Евгений Николаевич Эдельсон, как и названные выше другие члены «молодой редакции», был питомцем Московского университета. С Островским он познакомился в 1847 году, в начале 1849 года совершил с ним месячную поездку в Самару, где они пользовались радушным гостеприимством знакомых Эдельсона и где Островский читал своего «Банкрота». Эдельсон занимался преимущественно критикой, был сторонником «чистого» искусства и в статьях своих выказывал больше эстетической деликатности, нежели силы убеждения.

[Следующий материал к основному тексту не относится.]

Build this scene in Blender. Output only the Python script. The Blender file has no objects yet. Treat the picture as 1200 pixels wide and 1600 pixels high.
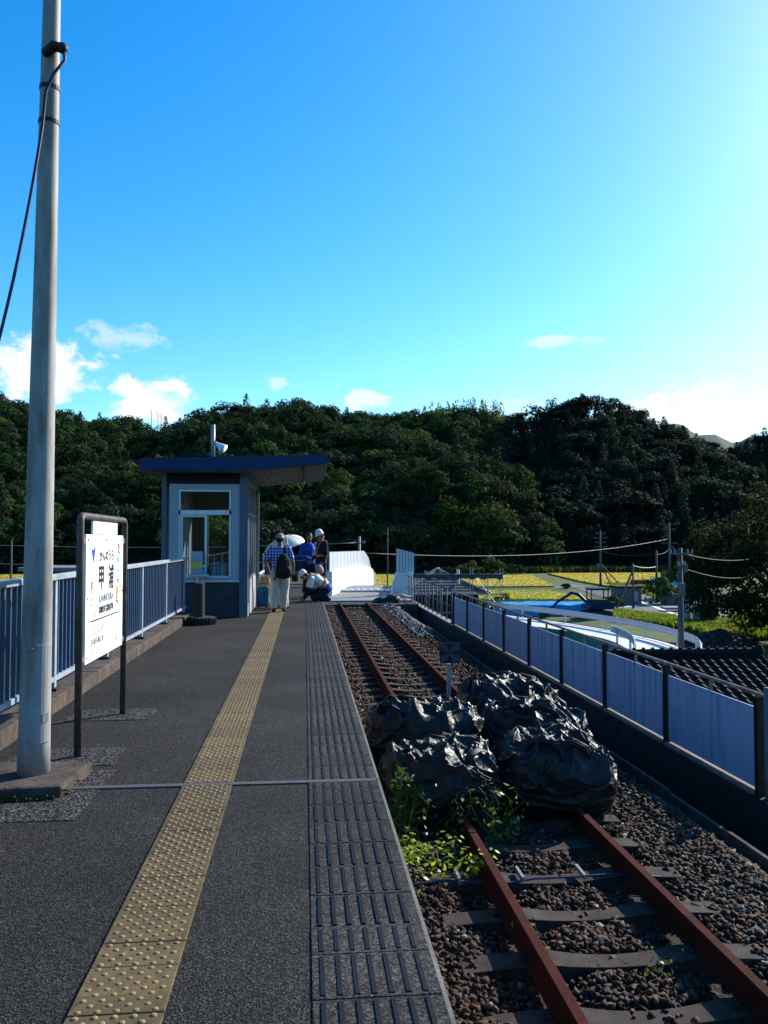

Впрочем, Эдельсон был одним из тех немногих лиц, эстетическому чутью которых Островский доверял и с чьим мнением он считался. И имел на то основание. Эдельсон, например, тонко подметил, почему Островский любит обращаться к купеческому быту. Для этого были, на его взгляд, глубокие причины. В купеческом сословии, при разном состоянии и благодаря сношениям его с другими общественными слоями, была целая лестница переходных типов — от торгующего крестьянина и до крупного столичного купца, напоминающего иностранного негоцианта. Это находило выражение и в языке. Здесь было и все разнообразие народной речи, обильной пословицами и поговорками, и та производившая зачастую комическое впечатление характерность оборотов, которые взяты из сферы отвлеченных понятий или чуждых языков, из области новых, вторгающихся в традиционный быт представлений. Разве не позволительно после этого сказать, что Островский не писатель купцов, а изобразитель всего народа в самых характерных его типах? — заключал критик.